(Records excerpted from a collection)

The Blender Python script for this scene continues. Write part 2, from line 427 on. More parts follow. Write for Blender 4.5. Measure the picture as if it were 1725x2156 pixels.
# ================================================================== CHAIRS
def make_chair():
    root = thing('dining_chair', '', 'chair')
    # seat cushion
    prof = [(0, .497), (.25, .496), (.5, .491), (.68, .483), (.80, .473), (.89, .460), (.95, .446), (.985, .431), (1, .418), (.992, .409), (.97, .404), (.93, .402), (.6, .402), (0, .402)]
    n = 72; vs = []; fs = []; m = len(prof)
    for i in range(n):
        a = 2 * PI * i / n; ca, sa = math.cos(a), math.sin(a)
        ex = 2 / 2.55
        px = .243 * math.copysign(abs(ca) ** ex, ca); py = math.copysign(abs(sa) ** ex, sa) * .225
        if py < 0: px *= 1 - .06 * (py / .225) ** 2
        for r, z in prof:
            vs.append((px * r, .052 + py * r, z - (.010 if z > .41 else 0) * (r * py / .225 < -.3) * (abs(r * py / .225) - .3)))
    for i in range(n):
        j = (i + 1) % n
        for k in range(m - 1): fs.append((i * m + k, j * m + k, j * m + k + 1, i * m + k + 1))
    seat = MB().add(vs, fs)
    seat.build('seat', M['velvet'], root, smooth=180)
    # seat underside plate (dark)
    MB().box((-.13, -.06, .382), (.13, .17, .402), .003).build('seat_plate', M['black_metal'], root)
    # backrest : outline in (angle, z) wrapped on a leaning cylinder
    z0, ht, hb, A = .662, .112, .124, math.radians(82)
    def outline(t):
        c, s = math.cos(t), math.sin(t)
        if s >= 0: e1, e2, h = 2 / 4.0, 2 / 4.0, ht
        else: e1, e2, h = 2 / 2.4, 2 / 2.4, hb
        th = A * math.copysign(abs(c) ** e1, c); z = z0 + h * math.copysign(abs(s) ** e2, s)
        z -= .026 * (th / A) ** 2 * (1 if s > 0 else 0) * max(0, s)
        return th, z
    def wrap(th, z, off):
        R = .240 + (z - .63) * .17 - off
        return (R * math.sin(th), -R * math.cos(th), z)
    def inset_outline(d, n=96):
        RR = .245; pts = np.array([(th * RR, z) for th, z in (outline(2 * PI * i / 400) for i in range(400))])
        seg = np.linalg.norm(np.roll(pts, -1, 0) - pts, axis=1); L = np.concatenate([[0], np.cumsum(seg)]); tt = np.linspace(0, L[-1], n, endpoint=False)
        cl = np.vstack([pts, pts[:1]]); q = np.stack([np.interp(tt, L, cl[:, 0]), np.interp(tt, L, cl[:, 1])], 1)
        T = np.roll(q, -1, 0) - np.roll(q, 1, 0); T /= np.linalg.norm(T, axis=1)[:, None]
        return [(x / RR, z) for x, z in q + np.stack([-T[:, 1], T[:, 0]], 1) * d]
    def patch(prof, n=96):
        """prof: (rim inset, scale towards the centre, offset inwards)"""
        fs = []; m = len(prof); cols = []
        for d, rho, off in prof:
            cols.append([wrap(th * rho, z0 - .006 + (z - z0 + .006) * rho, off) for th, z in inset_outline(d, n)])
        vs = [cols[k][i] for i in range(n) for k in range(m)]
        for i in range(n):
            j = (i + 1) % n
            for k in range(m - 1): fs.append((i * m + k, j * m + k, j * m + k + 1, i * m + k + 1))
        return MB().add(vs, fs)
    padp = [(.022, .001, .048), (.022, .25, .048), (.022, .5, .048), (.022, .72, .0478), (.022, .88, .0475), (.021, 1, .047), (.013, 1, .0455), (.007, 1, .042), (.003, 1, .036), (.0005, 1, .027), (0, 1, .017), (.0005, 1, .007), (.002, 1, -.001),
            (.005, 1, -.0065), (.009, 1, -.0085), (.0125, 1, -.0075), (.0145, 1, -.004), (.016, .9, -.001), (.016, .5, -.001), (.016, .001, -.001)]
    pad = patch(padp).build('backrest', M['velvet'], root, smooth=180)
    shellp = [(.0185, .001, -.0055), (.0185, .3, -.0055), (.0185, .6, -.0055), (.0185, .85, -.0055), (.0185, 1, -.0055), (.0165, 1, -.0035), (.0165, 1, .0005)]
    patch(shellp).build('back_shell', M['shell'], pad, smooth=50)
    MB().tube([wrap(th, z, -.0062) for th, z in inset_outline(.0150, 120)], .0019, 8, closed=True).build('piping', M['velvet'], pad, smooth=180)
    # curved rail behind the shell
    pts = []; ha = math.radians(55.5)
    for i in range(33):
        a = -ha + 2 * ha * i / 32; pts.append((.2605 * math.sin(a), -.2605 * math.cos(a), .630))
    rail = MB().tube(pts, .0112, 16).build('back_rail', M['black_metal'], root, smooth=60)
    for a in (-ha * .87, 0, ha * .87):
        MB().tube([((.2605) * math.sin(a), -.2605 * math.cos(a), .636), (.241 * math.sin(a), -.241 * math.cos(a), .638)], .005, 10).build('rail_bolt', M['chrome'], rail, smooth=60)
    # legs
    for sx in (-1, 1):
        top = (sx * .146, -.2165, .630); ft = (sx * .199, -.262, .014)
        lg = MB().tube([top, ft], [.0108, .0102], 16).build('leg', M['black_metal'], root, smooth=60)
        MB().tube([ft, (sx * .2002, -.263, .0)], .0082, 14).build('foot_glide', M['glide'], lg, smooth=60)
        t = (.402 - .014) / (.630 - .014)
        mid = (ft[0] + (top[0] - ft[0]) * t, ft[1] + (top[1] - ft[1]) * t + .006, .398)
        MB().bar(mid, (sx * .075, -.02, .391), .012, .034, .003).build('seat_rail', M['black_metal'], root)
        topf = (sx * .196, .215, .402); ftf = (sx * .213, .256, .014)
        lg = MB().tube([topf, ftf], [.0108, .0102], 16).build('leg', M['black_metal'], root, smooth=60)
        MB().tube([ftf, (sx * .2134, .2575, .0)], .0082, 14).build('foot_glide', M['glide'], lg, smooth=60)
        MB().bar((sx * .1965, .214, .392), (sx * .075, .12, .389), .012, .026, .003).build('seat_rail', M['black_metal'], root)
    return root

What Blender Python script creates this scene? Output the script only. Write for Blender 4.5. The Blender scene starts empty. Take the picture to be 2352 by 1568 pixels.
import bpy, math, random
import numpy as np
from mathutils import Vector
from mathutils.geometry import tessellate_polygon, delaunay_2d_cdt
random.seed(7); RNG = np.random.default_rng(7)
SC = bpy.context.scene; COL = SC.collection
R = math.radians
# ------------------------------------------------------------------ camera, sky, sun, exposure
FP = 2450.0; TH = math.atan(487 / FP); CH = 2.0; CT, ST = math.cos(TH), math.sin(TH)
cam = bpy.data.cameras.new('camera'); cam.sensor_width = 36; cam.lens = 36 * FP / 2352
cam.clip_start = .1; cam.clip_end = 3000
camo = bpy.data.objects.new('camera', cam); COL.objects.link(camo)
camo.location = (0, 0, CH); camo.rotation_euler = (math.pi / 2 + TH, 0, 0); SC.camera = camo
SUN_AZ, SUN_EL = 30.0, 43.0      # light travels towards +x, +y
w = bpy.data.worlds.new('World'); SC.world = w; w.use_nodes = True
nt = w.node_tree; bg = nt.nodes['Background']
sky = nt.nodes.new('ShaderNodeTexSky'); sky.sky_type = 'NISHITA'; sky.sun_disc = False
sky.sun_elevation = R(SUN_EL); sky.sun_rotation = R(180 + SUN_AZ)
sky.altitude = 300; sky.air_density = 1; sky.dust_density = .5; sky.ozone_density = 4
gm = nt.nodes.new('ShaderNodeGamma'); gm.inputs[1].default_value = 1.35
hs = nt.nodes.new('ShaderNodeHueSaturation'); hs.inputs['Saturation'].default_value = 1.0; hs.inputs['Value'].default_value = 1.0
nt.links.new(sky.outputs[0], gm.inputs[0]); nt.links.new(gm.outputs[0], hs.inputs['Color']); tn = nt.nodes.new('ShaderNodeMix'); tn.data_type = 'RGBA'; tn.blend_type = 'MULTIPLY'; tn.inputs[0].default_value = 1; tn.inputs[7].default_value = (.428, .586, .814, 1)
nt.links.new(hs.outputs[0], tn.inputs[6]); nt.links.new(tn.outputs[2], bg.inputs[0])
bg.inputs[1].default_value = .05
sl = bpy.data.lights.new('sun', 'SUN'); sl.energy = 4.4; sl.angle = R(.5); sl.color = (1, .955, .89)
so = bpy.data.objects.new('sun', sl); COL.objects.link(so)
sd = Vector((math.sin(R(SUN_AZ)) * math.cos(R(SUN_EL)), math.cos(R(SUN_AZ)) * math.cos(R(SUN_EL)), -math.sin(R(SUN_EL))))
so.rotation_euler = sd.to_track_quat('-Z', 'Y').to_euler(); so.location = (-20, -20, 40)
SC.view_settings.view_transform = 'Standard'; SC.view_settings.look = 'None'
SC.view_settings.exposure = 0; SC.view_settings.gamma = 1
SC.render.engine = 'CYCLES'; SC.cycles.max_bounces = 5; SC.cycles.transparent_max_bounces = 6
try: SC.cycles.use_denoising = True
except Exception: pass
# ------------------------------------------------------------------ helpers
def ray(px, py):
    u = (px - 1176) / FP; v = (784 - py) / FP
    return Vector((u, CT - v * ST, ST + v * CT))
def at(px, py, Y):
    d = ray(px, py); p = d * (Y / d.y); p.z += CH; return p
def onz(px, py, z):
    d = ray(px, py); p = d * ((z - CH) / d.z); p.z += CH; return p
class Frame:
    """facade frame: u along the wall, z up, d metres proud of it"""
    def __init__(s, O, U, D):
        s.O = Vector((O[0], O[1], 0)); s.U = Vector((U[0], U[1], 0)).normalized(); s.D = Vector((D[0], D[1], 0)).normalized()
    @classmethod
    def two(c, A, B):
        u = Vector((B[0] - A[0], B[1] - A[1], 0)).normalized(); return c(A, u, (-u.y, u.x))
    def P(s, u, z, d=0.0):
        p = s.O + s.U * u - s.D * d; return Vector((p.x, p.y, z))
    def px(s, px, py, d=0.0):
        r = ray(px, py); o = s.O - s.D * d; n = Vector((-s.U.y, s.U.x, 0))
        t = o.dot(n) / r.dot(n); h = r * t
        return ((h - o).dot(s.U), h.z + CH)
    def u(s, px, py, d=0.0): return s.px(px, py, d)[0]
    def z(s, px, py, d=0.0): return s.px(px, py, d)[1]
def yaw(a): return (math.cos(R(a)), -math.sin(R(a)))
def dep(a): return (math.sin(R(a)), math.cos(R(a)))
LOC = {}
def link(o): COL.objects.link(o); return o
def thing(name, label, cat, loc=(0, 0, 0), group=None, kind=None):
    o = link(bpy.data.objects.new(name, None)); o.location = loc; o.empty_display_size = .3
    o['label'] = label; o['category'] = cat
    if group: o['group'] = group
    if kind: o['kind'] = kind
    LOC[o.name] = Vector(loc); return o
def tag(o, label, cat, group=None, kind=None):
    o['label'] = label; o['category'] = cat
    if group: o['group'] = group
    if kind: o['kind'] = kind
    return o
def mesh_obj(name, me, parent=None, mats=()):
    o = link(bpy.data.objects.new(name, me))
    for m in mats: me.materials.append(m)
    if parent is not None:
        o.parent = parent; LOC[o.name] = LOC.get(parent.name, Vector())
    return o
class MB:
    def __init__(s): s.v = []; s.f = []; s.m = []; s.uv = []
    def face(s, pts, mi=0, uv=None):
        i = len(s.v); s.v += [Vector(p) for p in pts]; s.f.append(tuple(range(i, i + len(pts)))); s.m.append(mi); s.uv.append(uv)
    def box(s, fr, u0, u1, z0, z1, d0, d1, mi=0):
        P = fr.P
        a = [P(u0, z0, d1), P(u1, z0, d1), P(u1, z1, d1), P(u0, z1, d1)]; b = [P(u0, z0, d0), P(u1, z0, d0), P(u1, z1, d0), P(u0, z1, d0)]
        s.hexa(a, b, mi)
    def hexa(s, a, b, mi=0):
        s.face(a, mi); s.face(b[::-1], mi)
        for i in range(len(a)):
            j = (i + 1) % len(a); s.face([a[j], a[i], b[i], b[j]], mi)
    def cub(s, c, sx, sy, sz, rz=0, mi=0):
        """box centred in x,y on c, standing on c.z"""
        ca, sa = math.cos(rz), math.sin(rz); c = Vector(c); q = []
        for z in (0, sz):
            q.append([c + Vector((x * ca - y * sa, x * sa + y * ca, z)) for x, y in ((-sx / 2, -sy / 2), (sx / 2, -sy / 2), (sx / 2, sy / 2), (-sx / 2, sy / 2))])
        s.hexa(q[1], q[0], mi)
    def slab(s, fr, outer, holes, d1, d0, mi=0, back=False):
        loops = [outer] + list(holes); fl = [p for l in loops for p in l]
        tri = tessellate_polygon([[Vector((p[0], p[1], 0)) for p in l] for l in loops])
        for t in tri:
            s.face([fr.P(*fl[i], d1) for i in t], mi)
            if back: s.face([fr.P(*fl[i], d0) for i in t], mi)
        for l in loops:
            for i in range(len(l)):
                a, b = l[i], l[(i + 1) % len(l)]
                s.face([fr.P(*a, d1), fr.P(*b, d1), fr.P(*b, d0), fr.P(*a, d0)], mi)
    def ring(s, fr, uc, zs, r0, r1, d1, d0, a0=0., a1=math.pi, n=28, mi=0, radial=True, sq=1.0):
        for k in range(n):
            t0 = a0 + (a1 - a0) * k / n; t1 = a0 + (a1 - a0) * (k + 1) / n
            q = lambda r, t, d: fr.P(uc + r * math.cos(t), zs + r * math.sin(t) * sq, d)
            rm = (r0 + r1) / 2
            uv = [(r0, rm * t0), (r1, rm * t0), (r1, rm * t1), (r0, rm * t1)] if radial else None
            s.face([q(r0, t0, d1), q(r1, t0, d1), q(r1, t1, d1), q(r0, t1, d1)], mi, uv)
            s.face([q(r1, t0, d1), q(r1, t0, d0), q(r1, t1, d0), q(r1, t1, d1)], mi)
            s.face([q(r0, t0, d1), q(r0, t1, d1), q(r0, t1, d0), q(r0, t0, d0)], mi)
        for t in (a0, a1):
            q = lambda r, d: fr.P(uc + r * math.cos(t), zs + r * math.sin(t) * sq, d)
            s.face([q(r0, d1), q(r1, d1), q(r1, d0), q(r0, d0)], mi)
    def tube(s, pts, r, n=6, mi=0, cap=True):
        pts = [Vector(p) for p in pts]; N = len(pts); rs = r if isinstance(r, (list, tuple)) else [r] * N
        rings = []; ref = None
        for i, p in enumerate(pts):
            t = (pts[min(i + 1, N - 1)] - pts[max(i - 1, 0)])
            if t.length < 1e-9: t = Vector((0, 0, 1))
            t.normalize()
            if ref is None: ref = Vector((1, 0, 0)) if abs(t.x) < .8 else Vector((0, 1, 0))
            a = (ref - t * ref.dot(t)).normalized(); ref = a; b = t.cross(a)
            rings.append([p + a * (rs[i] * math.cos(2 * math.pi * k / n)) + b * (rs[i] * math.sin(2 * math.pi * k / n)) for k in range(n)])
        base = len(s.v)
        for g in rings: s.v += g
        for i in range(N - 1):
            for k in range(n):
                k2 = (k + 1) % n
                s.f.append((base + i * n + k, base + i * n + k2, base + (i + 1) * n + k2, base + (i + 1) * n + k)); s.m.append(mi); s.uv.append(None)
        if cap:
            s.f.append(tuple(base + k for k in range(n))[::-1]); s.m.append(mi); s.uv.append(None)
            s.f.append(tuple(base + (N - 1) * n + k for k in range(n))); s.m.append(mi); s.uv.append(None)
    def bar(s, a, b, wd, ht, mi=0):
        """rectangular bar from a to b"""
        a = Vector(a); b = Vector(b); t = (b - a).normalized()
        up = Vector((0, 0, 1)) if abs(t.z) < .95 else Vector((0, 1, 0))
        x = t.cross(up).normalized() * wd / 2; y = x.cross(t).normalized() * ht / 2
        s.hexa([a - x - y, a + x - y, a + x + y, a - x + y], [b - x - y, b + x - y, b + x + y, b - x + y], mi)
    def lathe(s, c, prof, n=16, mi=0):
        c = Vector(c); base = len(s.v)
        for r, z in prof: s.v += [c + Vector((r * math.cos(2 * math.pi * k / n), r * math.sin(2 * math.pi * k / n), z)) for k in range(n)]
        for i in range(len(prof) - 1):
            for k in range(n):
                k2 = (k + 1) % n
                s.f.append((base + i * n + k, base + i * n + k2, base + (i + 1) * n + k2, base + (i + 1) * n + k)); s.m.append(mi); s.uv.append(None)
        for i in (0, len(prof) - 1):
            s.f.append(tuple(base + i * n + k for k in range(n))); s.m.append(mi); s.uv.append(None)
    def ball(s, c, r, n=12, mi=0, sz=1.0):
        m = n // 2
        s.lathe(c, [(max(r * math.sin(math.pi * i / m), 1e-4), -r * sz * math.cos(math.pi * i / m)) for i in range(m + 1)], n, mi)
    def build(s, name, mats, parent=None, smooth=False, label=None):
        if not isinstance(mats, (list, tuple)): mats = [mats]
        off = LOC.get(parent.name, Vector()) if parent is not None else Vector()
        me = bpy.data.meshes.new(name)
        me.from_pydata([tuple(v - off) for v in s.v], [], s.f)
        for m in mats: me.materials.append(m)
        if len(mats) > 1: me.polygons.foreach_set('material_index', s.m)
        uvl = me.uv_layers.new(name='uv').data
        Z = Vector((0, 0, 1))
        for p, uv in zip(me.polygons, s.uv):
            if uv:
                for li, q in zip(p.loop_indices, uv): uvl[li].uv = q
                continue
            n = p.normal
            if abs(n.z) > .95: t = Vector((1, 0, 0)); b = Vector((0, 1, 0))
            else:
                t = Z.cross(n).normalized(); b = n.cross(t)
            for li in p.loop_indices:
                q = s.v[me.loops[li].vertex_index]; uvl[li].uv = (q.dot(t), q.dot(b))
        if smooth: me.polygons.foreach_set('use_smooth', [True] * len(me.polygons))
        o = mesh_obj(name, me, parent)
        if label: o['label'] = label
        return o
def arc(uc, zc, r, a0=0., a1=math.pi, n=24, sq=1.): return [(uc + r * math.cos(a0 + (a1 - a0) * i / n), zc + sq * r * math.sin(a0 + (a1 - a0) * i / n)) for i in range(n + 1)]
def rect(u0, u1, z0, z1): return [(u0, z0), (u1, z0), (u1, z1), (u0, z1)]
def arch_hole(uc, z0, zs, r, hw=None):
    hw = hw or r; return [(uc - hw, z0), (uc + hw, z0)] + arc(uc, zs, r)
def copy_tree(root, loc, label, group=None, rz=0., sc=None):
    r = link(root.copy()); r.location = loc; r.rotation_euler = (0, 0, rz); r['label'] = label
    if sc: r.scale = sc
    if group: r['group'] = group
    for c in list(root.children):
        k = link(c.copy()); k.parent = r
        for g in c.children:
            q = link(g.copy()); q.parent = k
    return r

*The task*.
From the records given above, copy all lines containing "Python".

*Output of the exercise*.
The Blender Python script for this scene continues. Write part 2, from line 427 on. More parts follow. Write for Blender 4.5. Measure the picture as if it were 1725x2156 pixels.
What Blender Python script creates this scene? Output the script only. Write for Blender 4.5. The Blender scene starts empty. Take the picture to be 2352 by 1568 pixels.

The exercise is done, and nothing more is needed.